Senate Minority Whip Dick Durbin (D-Ill.) warned that other Trump loyalists may find themselves similarly thrown under the bus and predicted the Sessions situation could affect how GOP members of Congress deal with him.

“Jeff Sessions stuck his neck out for this president, the only, the first senator to endorse him. And now look what the president is doing to him, chopping his head off,” Durbin told MSNBC. “You don’t inspire loyalty. It’s tough to get a call from the White House the next day, who says, hey, will you be on my side for the next political battle and run a political risk?”

During an interview this week with the Wall Street Journal, Trump said the crowd sizes at his rallies drew Sessions’ early endorsement.

“I had 40,000 people. He was a senator from Alabama … he looks at 40,000 people and he probably says, ‘What do I have to lose?’ And he endorsed me,” Trump said. “So it’s not like a great loyal thing about the endorsement. But I’m very disappointed in Jeff Sessions.”

Durbin said “the most conservative Republican senators I have spoken to in private are disgusted by this.”

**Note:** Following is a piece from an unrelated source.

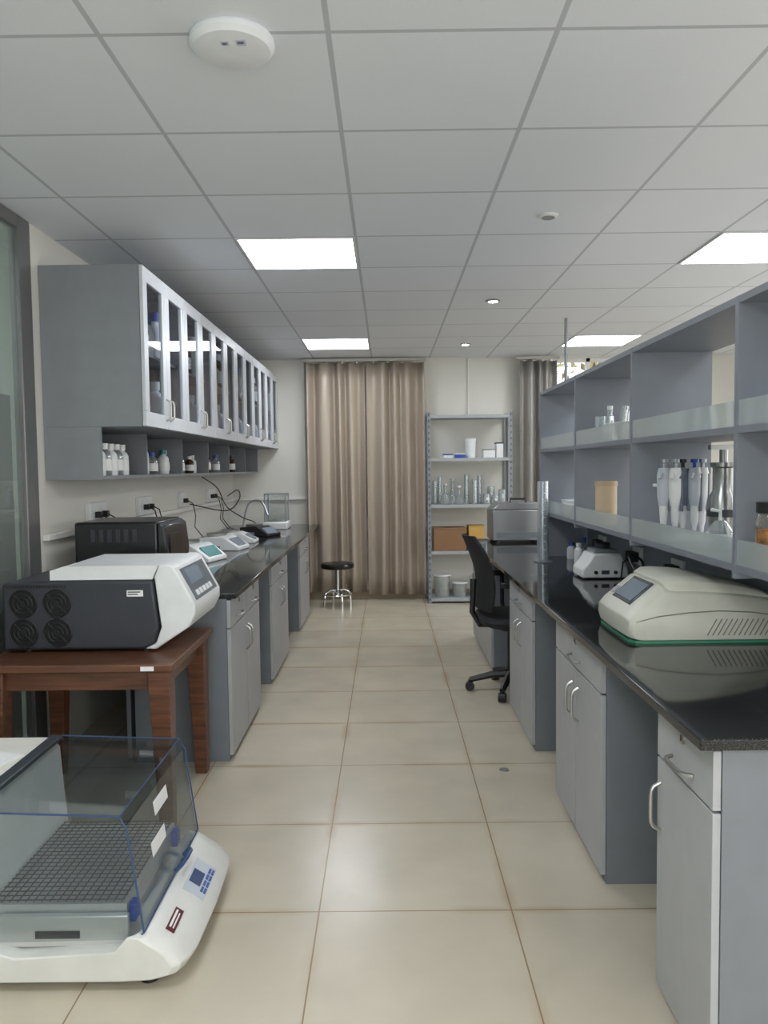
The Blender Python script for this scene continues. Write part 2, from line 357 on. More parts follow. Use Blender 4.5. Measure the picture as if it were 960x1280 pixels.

“They cannot believe that a man who gave up his Senate career to be a top official in this administration is being treated in such a shabby way,” he added. “…Loyalty is the coin of the realm in politics. If you’re not loyal to your friends, if you don’t stick with them through thick and thin, you don’t last very long around here. Your word is no good. And here we have the president, attacking the man who stuck his neck out for that president and his political campaign.”

House Oversight and Government Reform Committee Chairman Trey Gowdy (R-S.C.) emphasized to Fox News on Tuesday that he doesn’t think “personnel decisions are usually well resolved over Twitter.”

“I think the president’s frustration was not the recusal. I hope it wasn’t, because I don’t think Attorney General Sessions had a choice but to recuse himself. If the President is going to be frustrated, he should be frustrated by what led up to the recusal, which was Senator Sessions had a faulty memory,” Gowdy said, a reference to Sessions’ meetings with Russian Ambassador Sergey Kislyak during the campaign.

“…But on the other hand, Attorney General Sessions may believe that he is doing the job in a way he is supposed to. He doesn’t work for the president. He works for a blindfolded woman holding a set of scales.”

Senate Minority Leader Chuck Schumer (D-N.Y.) said in a floor speech this morning that “it seems clear the president’s intention is to make life unbearable for the attorney general, hoping to prompt his resignation.”

“All Americans should be wondering: why is the president publicly, publicly demeaning and humiliating such a close friend and supporter, a member of his own cabinet? They should wonder if the president is trying to pry open the office of attorney general to appoint someone during the August recess who will fire Special Counsel Mueller and shut down the Russia investigation,” Schumer said. “Let me say, if such a situation arises, Democrats would use every tool in our toolbox to stymie such a recess appointment.”